Repeat every line of the listing below exactly, minus the pictures.
*** Dataset excerpt ***
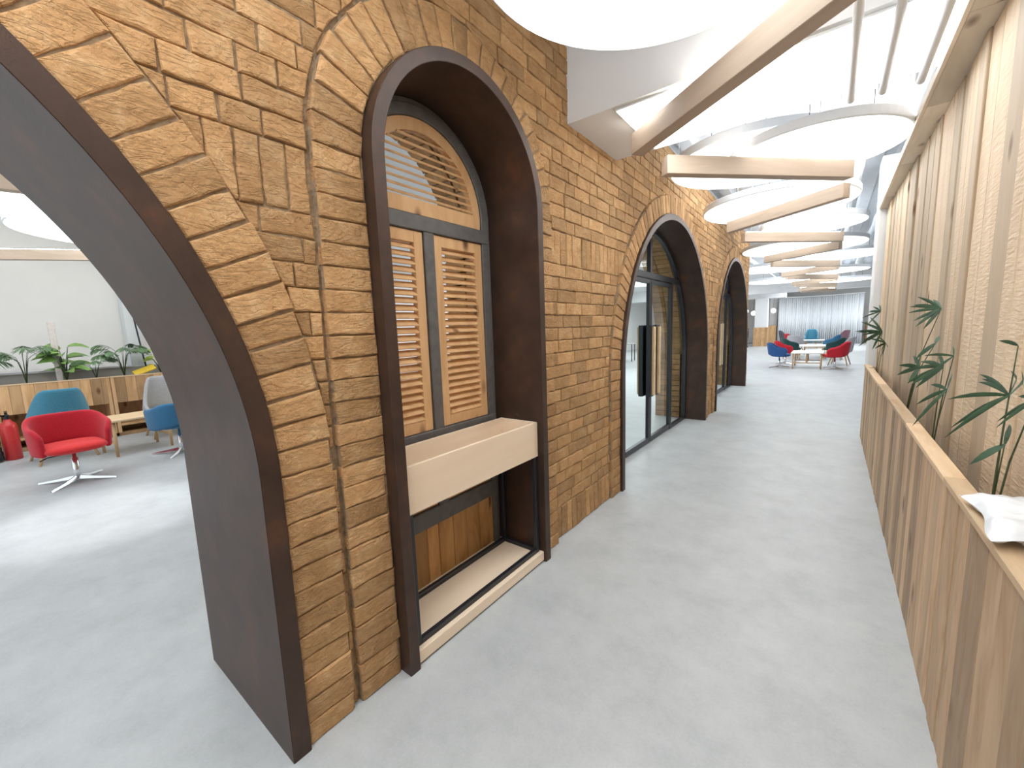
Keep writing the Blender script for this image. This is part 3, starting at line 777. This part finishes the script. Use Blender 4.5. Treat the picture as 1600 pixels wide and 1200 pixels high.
# ---- round ceiling discs
def disc(x, y, r, z, label, group, ztop, glow=True, h=.075):
    t = thing('ceiling_disc', label, 'ceiling disc', (x, y, z), 0, group)
    mb = MB(); mb.lathe([(r-.012, 0.004), (r-.002, .008), (r, .014), (r, h-.006), (r-.006, h), (.05, h)], n=64); mb.build('rim', DISCW, t, world=False, smooth=False)
    mb = MB(); mb.lathe([(r-.014, -.001), (r-.013, .004)], n=64); mb.build('diffuser', (GLOW_1 if r == .70 else GLOW) if glow else DISCW, t, world=False)
    for k in range(3):
        a = 2*PI*k/3+.5; px, py = r*.7*math.cos(a), r*.7*math.sin(a)
        mb = MB(); mb.tube([(px, py, h), (px, py, ztop-z)], .003, 5); mb.build('suspension_rod', BLACK, t, world=False)
DL = [(-.50, 1.58, .70, 2.86, 'large white ceiling disc nearest the camera, cut by the top of the frame'),
      (-.195, 4.29, .60, 2.82, 'white ceiling disc just beyond the big white beam, above the second timber beam'),
      (-.65, 4.72, .76, 2.99, 'white ceiling disc beside the brick wall, partly behind the second timber beam'),
      (-.61, 6.12, .80, 2.86, 'white ceiling disc above the third timber beam'),
      (-.31, 7.71, .65, 2.86, 'smaller white ceiling disc above the fourth timber beam'),
      (-.54, 9.92, 1.0, 2.87, 'wide white ceiling disc level with the end of the brick wall'),
      (.05, 12.1, .85, 2.9, 'white ceiling disc at right just past the brick wall end'),
      (-1.3, 13.6, 1.0, 2.9, 'white ceiling disc at left just past the brick wall end'),
      (-.1, 15.8, .9, 2.9, 'white ceiling disc above the nearest lounge table'),
      (-1.5, 18.2, 1.1, 2.92, 'white ceiling disc left above the green armchair'),
      (.2, 20.2, 1.0, 2.92, 'white ceiling disc right above the middle group of armchairs')]
for (x, y, r_, z, lab) in DL: disc(x, y, r_, z, lab, 'round discs under the corridor ceiling', 3.5)
for (x, y, r_, z, lab) in ((-5.9, .55, .95, 2.84, 'white lounge ceiling disc nearer the open arch'), (-7.3, 1.35, 1.0, 2.88, 'white lounge ceiling disc nearer the cabinets'),
                          (-6.8, -1.0, .9, 2.9, 'white lounge ceiling disc at the left edge of the open arch'),
                          (-5.2, 14.0, 1.1, 2.9, 'lounge ceiling disc seen through the middle glass doors')):
    disc(x, y, r_, z, lab, 'round discs under the lounge ceiling', 3.42)

# ---- curtain at the far end
cu = MB(); pts = []; n = 260
for k in range(n+1):
    u = k/n; x = -2.75+u*4.2; y = 32.6 + 0.0*(u) - 1.9*(2*u-1)**2*0.5*(-1) - 0.9
    y = 31.9 + 1.0*math.sin(PI*u) + .055*math.sin(k*.95) + .02*math.sin(k*2.3+1)
    pts.append((x, y))
vs = [(x, y, .02) for x, y in pts] + [(x, y, 2.9) for x, y in pts]; N = n+1
cu.add(vs, [(i, i+1, N+i+1, N+i) for i in range(n)])
o = cu.build('curtain', CURT, smooth=True, loc=(-.6, 32.5, 0)); so = o.modifiers.new('s', 'SOLIDIFY'); so.thickness = .012
tag(o, 'full height sheer white curtain closing the far end of the hall', 'curtain')
tr = MB(); tr.tube([(-2.8, 31.9, 2.95)]+[(x, 31.9+1.0*math.sin(PI*(x+2.75)/4.2), 2.95) for x in [(-2.75+.2*k) for k in range(22)]], .03, 6)
tr.build('curtain_rail', WHITE, o, loc=None)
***
=== Output ===
Keep writing the Blender script for this image. This is part 3, starting at line 777. This part finishes the script. Use Blender 4.5. Treat the picture as 1600 pixels wide and 1200 pixels high.
# ---- round ceiling discs
def disc(x, y, r, z, label, group, ztop, glow=True, h=.075):
    t = thing('ceiling_disc', label, 'ceiling disc', (x, y, z), 0, group)
    mb = MB(); mb.lathe([(r-.012, 0.004), (r-.002, .008), (r, .014), (r, h-.006), (r-.006, h), (.05, h)], n=64); mb.build('rim', DISCW, t, world=False, smooth=False)
    mb = MB(); mb.lathe([(r-.014, -.001), (r-.013, .004)], n=64); mb.build('diffuser', (GLOW_1 if r == .70 else GLOW) if glow else DISCW, t, world=False)
    for k in range(3):
        a = 2*PI*k/3+.5; px, py = r*.7*math.cos(a), r*.7*math.sin(a)
        mb = MB(); mb.tube([(px, py, h), (px, py, ztop-z)], .003, 5); mb.build('suspension_rod', BLACK, t, world=False)
DL = [(-.50, 1.58, .70, 2.86, 'large white ceiling disc nearest the camera, cut by the top of the frame'),
      (-.195, 4.29, .60, 2.82, 'white ceiling disc just beyond the big white beam, above the second timber beam'),
      (-.65, 4.72, .76, 2.99, 'white ceiling disc beside the brick wall, partly behind the second timber beam'),
      (-.61, 6.12, .80, 2.86, 'white ceiling disc above the third timber beam'),
      (-.31, 7.71, .65, 2.86, 'smaller white ceiling disc above the fourth timber beam'),
      (-.54, 9.92, 1.0, 2.87, 'wide white ceiling disc level with the end of the brick wall'),
      (.05, 12.1, .85, 2.9, 'white ceiling disc at right just past the brick wall end'),
      (-1.3, 13.6, 1.0, 2.9, 'white ceiling disc at left just past the brick wall end'),
      (-.1, 15.8, .9, 2.9, 'white ceiling disc above the nearest lounge table'),
      (-1.5, 18.2, 1.1, 2.92, 'white ceiling disc left above the green armchair'),
      (.2, 20.2, 1.0, 2.92, 'white ceiling disc right above the middle group of armchairs')]
for (x, y, r_, z, lab) in DL: disc(x, y, r_, z, lab, 'round discs under the corridor ceiling', 3.5)
for (x, y, r_, z, lab) in ((-5.9, .55, .95, 2.84, 'white lounge ceiling disc nearer the open arch'), (-7.3, 1.35, 1.0, 2.88, 'white lounge ceiling disc nearer the cabinets'),
                          (-6.8, -1.0, .9, 2.9, 'white lounge ceiling disc at the left edge of the open arch'),
                          (-5.2, 14.0, 1.1, 2.9, 'lounge ceiling disc seen through the middle glass doors')):
    disc(x, y, r_, z, lab, 'round discs under the lounge ceiling', 3.42)

# ---- curtain at the far end
cu = MB(); pts = []; n = 260
for k in range(n+1):
    u = k/n; x = -2.75+u*4.2; y = 32.6 + 0.0*(u) - 1.9*(2*u-1)**2*0.5*(-1) - 0.9
    y = 31.9 + 1.0*math.sin(PI*u) + .055*math.sin(k*.95) + .02*math.sin(k*2.3+1)
    pts.append((x, y))
vs = [(x, y, .02) for x, y in pts] + [(x, y, 2.9) for x, y in pts]; N = n+1
cu.add(vs, [(i, i+1, N+i+1, N+i) for i in range(n)])
o = cu.build('curtain', CURT, smooth=True, loc=(-.6, 32.5, 0)); so = o.modifiers.new('s', 'SOLIDIFY'); so.thickness = .012
tag(o, 'full height sheer white curtain closing the far end of the hall', 'curtain')
tr = MB(); tr.tube([(-2.8, 31.9, 2.95)]+[(x, 31.9+1.0*math.sin(PI*(x+2.75)/4.2), 2.95) for x in [(-2.75+.2*k) for k in range(22)]], .03, 6)
tr.build('curtain_rail', WHITE, o, loc=None)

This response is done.